**Written task**:
Copy out all the lines exactly. Omit pictures.

=======

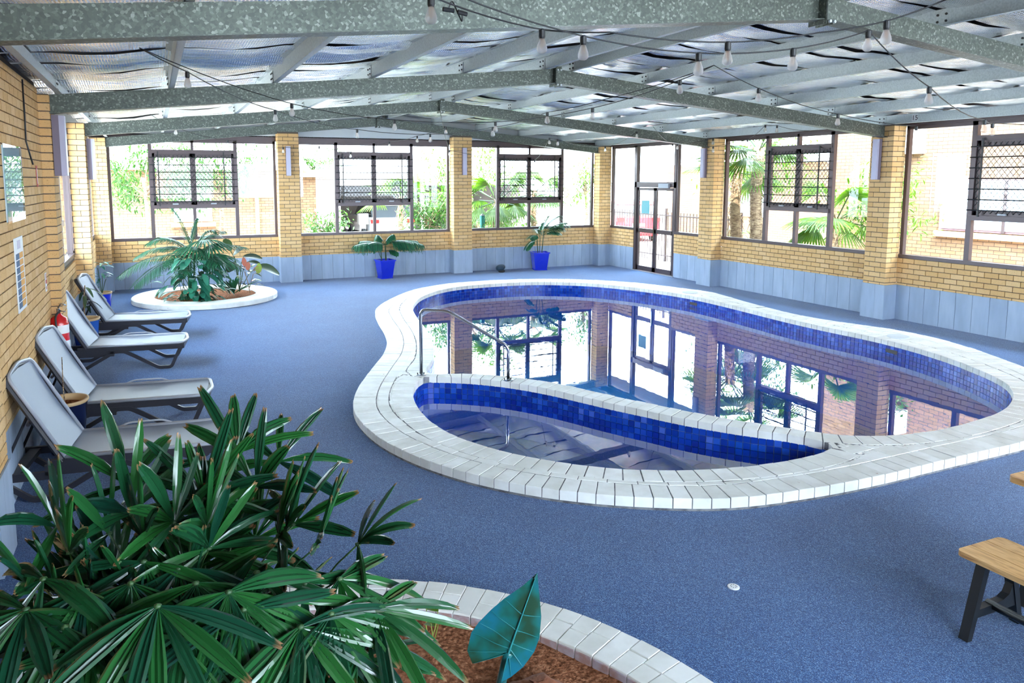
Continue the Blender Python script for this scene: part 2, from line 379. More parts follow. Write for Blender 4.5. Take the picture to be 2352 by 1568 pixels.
# unseen end wall added behind the viewer, openings shaped to light the room
wb = struct('wall_back')
MB().box(-13.1, -11.6, -21.2, -21.0, 0, 3.5).box(-11.6, .2, -21.2, -21.0, 0, 1.5).box(-11.6, .2, -21.2, -21.0, 3.2, 3.5).box(-9.0, -8.4, -21.2, -21.0, .9, 3.2).box(-4.6, -4.0, -21.2, -21.0, .9, 3.2).build('masonry', M['xbrick'], wb)
# ------------------------------------------------------------------ brick pillars
def pillar(label, o, u, n, w, d, ztop, tile_sides=True, sides=(1, 1)):
    o = Vector(o); u = Vector(u); n = Vector(n); k = w/.47
    t = thing('brick_pillar', label, 'pillar', o+u*(w/2), 'brick pillars around the pool room')
    F = frame_m(o, u, n)
    MB().fbox(F, .006, w-.006, .0, d-.006, 0, ztop).build('mortar_core', M['mortar'], t)
    L_, W_ = .23*k, .11*k
    ang = math.atan2(u.y, u.x)
    def b(s0, s1, t0, t1, z0, z1):
        if s1-s0 < .015 or t1-t0 < .015: return
        me = chamfer_box(s1-s0, t1-t0, z1-z0, .003, 'brick', M['brick'])
        link('brick', me, t, o+u*((s0+s1)/2)+n*((t0+t1)/2)+Vector((0,0,(z0+z1)/2)), (0,0,ang))
    for i, (z0, z1) in enumerate(courses(GR, ztop)):
        if i % 2:
            b(0, w/2-JO/2, d-.11, d, z0, z1); b(w/2+JO/2, w, d-.11, d, z0, z1)
            for q, sd in ((0, sides[0]), (w-.11, sides[1])):
                if sd: b(q, q+.11, 0, d-.12, z0, z1)
        else:
            b(.12*k, w-.12*k, d-.11, d, z0, z1)
            lo = max(0, d-.23)
            for q in (0, w-.11*k):
                b(q, q+.11*k, lo, d, z0, z1)
            if lo > .03:
                for q in (0, w-.11*k): b(q, q+.11*k, 0, lo-JO, z0, z1)
    pn = []
    tt = .014
    pn.append((o+u*(w*.3)+n*(d+tt/2)+Vector((0,0,GR/2)), w*.6, tt, u)); pn.append((o+u*(w*.8+.001)+n*(d+tt/2)+Vector((0,0,GR/2)), w*.4-.003, tt, u))
    for s in (-tt/2, w+tt/2): pn.append((o+u*s+n*((d+tt)/2)+Vector((0,0,GR/2)), d+tt, tt, n))
    put_panels(t, pn)
    return t
NF = Vector((0,-1,0)); NR = Vector((-1,0,0)); NL = Vector((1,0,0))
pillar('brick pillar between the first and second far windows, right of the indoor garden', (-9.08,.0,0), UX, NF, .48, .29, 3.51)
pillar('brick pillar between the second and third far windows, between the two blue square pots', (-4.717,.0,0), UX, NF, .5, .29, 3.51)
pillar('corner brick pillar right of the third far window, beside the glass door wall', (-.38,.0,0), UX, NF, .38, .29, 3.31)
pillar('brick pillar right of the glass doors, left of the window with palm trunks', (0,-4.355,0), UY, NR, .445, .29, 3.31)
pillar('nearest brick pillar on the right wall, between the two barred windows', (0,-8.76,0), UY, NR, .43, .29, 3.31)
pillar('brick pillar in the left back corner, behind the indoor garden', (XL1,.0,0), UX, NF, .31, .29, 3.31)
pillar('brightly lit brick pillar on the left wall behind the farthest sunbed', (XL1,-4.29,0), UY, NL, .445, .245, 3.31)
pillar('shaded brick pillar on the left wall beside the fire extinguisher', (XL2-.12,-9.07+.43,0), UY, NL, .43, .245, 3.31)
pillar('nearest brick pillar on the left wall, its tiled foot at the left picture edge', (XL2,-12.6,0), UY, NL, .44, .125, 3.31)

# ------------------------------------------------------------------ floor, pool outlines
def catmull(P, step=.03):
    out = []; n = len(P)
    for i in range(n):
        p0, p1, p2, p3 = (Vector(P[(i+k-1) % n]) for k in range(4))
        m_ = max(2, int((p2-p1).length/step))
        for j in range(m_):
            t = j/m_
            out.append(.5*((2*p1)+(-p0+p2)*t+(2*p0-5*p1+4*p2-p3)*t*t+(-p0+3*p1-3*p2+p3)*t**3))
    return out
def smooth(P, it=3):
    n = len(P)
    for _ in range(it): P = [(P[i-1]+P[i]*2+P[(i+1) % n])/4 for i in range(n)]
    return P
def resample(P, step):
    n = len(P); D = [0]
    for i in range(n): D.append(D[-1]+(P[(i+1) % n]-P[i]).length)
    m_ = int(round(D[-1]/step)); out = []; j = 0
    for k in range(m_):
        t = D[-1]*k/m_
        while D[j+1] < t: j += 1
        a = (t-D[j])/(D[j+1]-D[j]); out.append(P[j].lerp(P[(j+1) % n], a))
    return out
def area(P): return sum(P[i].x*P[(i+1) % len(P)].y-P[(i+1) % len(P)].x*P[i].y for i in range(len(P)))/2
OUT = [(-4.59,-2.52),(-5.76,-2.62),(-6.78,-3.2),(-7.6,-4.2),(-8.17,-5.19),(-8.4,-6.11),(-8.56,-7.05),(-8.75,-7.85),(-9.02,-8.6),(-9.41,-9.38),(-9.79,-10.19),(-10.0,-10.89),(-10.01,-11.6),(-9.88,-12.2),(-9.63,-12.75),(-9.3,-13.2),(-8.9,-13.57),(-8.4,-13.88),(-7.9,-14.08),(-7.2,-14.17),(-6.58,-14.19),(-5.86,-14.17),(-5.2,-14.16),(-4.6,-14.14),(-4.0,-14.07),(-3.4,-13.88),(-2.85,-13.55),(-2.35,-13.1),(-1.97,-12.55),(-1.75,-12.1),(-1.5,-11.56),(-1.30,-10.82),(-1.32,-10.14),(-1.58,-9.28),(-1.66,-8.5),(-1.5,-7.27),(-1.30,-6.3),(-1.28,-5.85),(-1.48,-5.2),(-1.87,-4.17),(-2.58,-3.33),(-3.52,-2.76)]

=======

**Answer to this exercise**:
Continue the Blender Python script for this scene: part 2, from line 379. More parts follow. Write for Blender 4.5. Take the picture to be 2352 by 1568 pixels.
# unseen end wall added behind the viewer, openings shaped to light the room
wb = struct('wall_back')
MB().box(-13.1, -11.6, -21.2, -21.0, 0, 3.5).box(-11.6, .2, -21.2, -21.0, 0, 1.5).box(-11.6, .2, -21.2, -21.0, 3.2, 3.5).box(-9.0, -8.4, -21.2, -21.0, .9, 3.2).box(-4.6, -4.0, -21.2, -21.0, .9, 3.2).build('masonry', M['xbrick'], wb)
# ------------------------------------------------------------------ brick pillars
def pillar(label, o, u, n, w, d, ztop, tile_sides=True, sides=(1, 1)):
    o = Vector(o); u = Vector(u); n = Vector(n); k = w/.47
    t = thing('brick_pillar', label, 'pillar', o+u*(w/2), 'brick pillars around the pool room')
    F = frame_m(o, u, n)
    MB().fbox(F, .006, w-.006, .0, d-.006, 0, ztop).build('mortar_core', M['mortar'], t)
    L_, W_ = .23*k, .11*k
    ang = math.atan2(u.y, u.x)
    def b(s0, s1, t0, t1, z0, z1):
        if s1-s0 < .015 or t1-t0 < .015: return
        me = chamfer_box(s1-s0, t1-t0, z1-z0, .003, 'brick', M['brick'])
        link('brick', me, t, o+u*((s0+s1)/2)+n*((t0+t1)/2)+Vector((0,0,(z0+z1)/2)), (0,0,ang))
    for i, (z0, z1) in enumerate(courses(GR, ztop)):
        if i % 2:
            b(0, w/2-JO/2, d-.11, d, z0, z1); b(w/2+JO/2, w, d-.11, d, z0, z1)
            for q, sd in ((0, sides[0]), (w-.11, sides[1])):
                if sd: b(q, q+.11, 0, d-.12, z0, z1)
        else:
            b(.12*k, w-.12*k, d-.11, d, z0, z1)
            lo = max(0, d-.23)
            for q in (0, w-.11*k):
                b(q, q+.11*k, lo, d, z0, z1)
            if lo > .03:
                for q in (0, w-.11*k): b(q, q+.11*k, 0, lo-JO, z0, z1)
    pn = []
    tt = .014
    pn.append((o+u*(w*.3)+n*(d+tt/2)+Vector((0,0,GR/2)), w*.6, tt, u)); pn.append((o+u*(w*.8+.001)+n*(d+tt/2)+Vector((0,0,GR/2)), w*.4-.003, tt, u))
    for s in (-tt/2, w+tt/2): pn.append((o+u*s+n*((d+tt)/2)+Vector((0,0,GR/2)), d+tt, tt, n))
    put_panels(t, pn)
    return t
NF = Vector((0,-1,0)); NR = Vector((-1,0,0)); NL = Vector((1,0,0))
pillar('brick pillar between the first and second far windows, right of the indoor garden', (-9.08,.0,0), UX, NF, .48, .29, 3.51)
pillar('brick pillar between the second and third far windows, between the two blue square pots', (-4.717,.0,0), UX, NF, .5, .29, 3.51)
pillar('corner brick pillar right of the third far window, beside the glass door wall', (-.38,.0,0), UX, NF, .38, .29, 3.31)
pillar('brick pillar right of the glass doors, left of the window with palm trunks', (0,-4.355,0), UY, NR, .445, .29, 3.31)
pillar('nearest brick pillar on the right wall, between the two barred windows', (0,-8.76,0), UY, NR, .43, .29, 3.31)
pillar('brick pillar in the left back corner, behind the indoor garden', (XL1,.0,0), UX, NF, .31, .29, 3.31)
pillar('brightly lit brick pillar on the left wall behind the farthest sunbed', (XL1,-4.29,0), UY, NL, .445, .245, 3.31)
pillar('shaded brick pillar on the left wall beside the fire extinguisher', (XL2-.12,-9.07+.43,0), UY, NL, .43, .245, 3.31)
pillar('nearest brick pillar on the left wall, its tiled foot at the left picture edge', (XL2,-12.6,0), UY, NL, .44, .125, 3.31)

# ------------------------------------------------------------------ floor, pool outlines
def catmull(P, step=.03):
    out = []; n = len(P)
    for i in range(n):
        p0, p1, p2, p3 = (Vector(P[(i+k-1) % n]) for k in range(4))
        m_ = max(2, int((p2-p1).length/step))
        for j in range(m_):
            t = j/m_
            out.append(.5*((2*p1)+(-p0+p2)*t+(2*p0-5*p1+4*p2-p3)*t*t+(-p0+3*p1-3*p2+p3)*t**3))
    return out
def smooth(P, it=3):
    n = len(P)
    for _ in range(it): P = [(P[i-1]+P[i]*2+P[(i+1) % n])/4 for i in range(n)]
    return P
def resample(P, step):
    n = len(P); D = [0]
    for i in range(n): D.append(D[-1]+(P[(i+1) % n]-P[i]).length)
    m_ = int(round(D[-1]/step)); out = []; j = 0
    for k in range(m_):
        t = D[-1]*k/m_
        while D[j+1] < t: j += 1
        a = (t-D[j])/(D[j+1]-D[j]); out.append(P[j].lerp(P[(j+1) % n], a))
    return out
def area(P): return sum(P[i].x*P[(i+1) % len(P)].y-P[(i+1) % len(P)].x*P[i].y for i in range(len(P)))/2
OUT = [(-4.59,-2.52),(-5.76,-2.62),(-6.78,-3.2),(-7.6,-4.2),(-8.17,-5.19),(-8.4,-6.11),(-8.56,-7.05),(-8.75,-7.85),(-9.02,-8.6),(-9.41,-9.38),(-9.79,-10.19),(-10.0,-10.89),(-10.01,-11.6),(-9.88,-12.2),(-9.63,-12.75),(-9.3,-13.2),(-8.9,-13.57),(-8.4,-13.88),(-7.9,-14.08),(-7.2,-14.17),(-6.58,-14.19),(-5.86,-14.17),(-5.2,-14.16),(-4.6,-14.14),(-4.0,-14.07),(-3.4,-13.88),(-2.85,-13.55),(-2.35,-13.1),(-1.97,-12.55),(-1.75,-12.1),(-1.5,-11.56),(-1.30,-10.82),(-1.32,-10.14),(-1.58,-9.28),(-1.66,-8.5),(-1.5,-7.27),(-1.30,-6.3),(-1.28,-5.85),(-1.48,-5.2),(-1.87,-4.17),(-2.58,-3.33),(-3.52,-2.76)]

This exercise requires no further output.